Si les dystopies fictionnelles mettent souvent en scène l’oppression exercée par les puissants sur les classes populaires et moyennes, les dystopies du réel ont pour premier moteur la haine de l’autre : haine des Juifs, haine des Noirs, haine des élites… C’est peut-être pour cela que La Servante écarlate de Margaret Atwood (1985), fondée sur la haine des femmes et leur exploitation, constitue l’une des anticipations les plus glaçantes. Crise environnementale, baisse de la natalité, culte religieux, catégorisation sociale forcée, asservissement, privation d’identités, désinformation, suppression des opposants : la manière dont la République de Gilead remplace les États-Unis nous apparaît de moins en moins comme fantasque. Et ce d’autant plus avec la série de Bruce Miller, tirée du livre, qui accentue le thème des relations internationales, explorant le conflit avec le Canada, les échanges diplomatiques entre les deux pays, ainsi que le risque de voir l’idéologie de la République de Gilead contaminer d’autres nations. Des questionnements qui font écho aux relations actuelles entre les États-Unis et le Canada, et aux craintes d’une extension du technofascisme.

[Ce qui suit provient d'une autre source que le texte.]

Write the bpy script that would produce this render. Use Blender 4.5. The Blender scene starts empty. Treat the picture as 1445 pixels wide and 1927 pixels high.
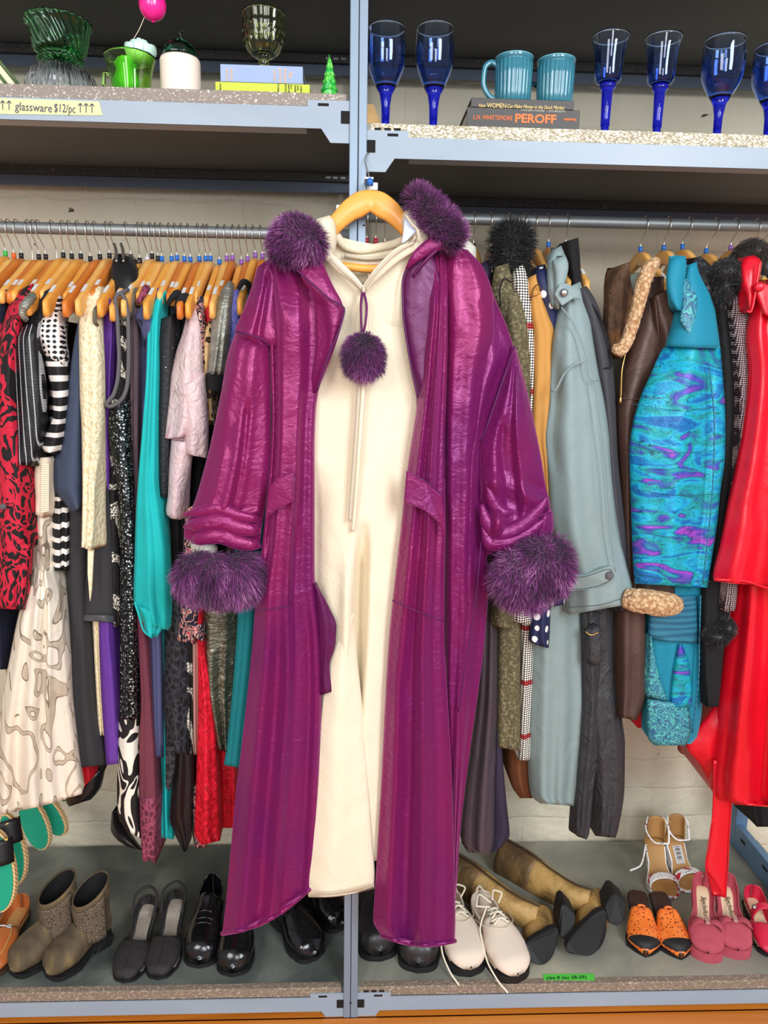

Le but de Margaret Atwood avec La Servante écarlate était d’écrire une dystopie qui ne s’appuierait que sur des éléments s’étant déjà produits au cours du monde. Et c’est peut-être là que se trouve l’avenir de l’anticipation : restructurer le réel, dans ses aspects les plus absurdes et violents, pour nous rappeler que si de nombreux futurs sont possibles, certains comportent encore des failles inexplorées, qu’il nous faut coûte que coûte enjamber.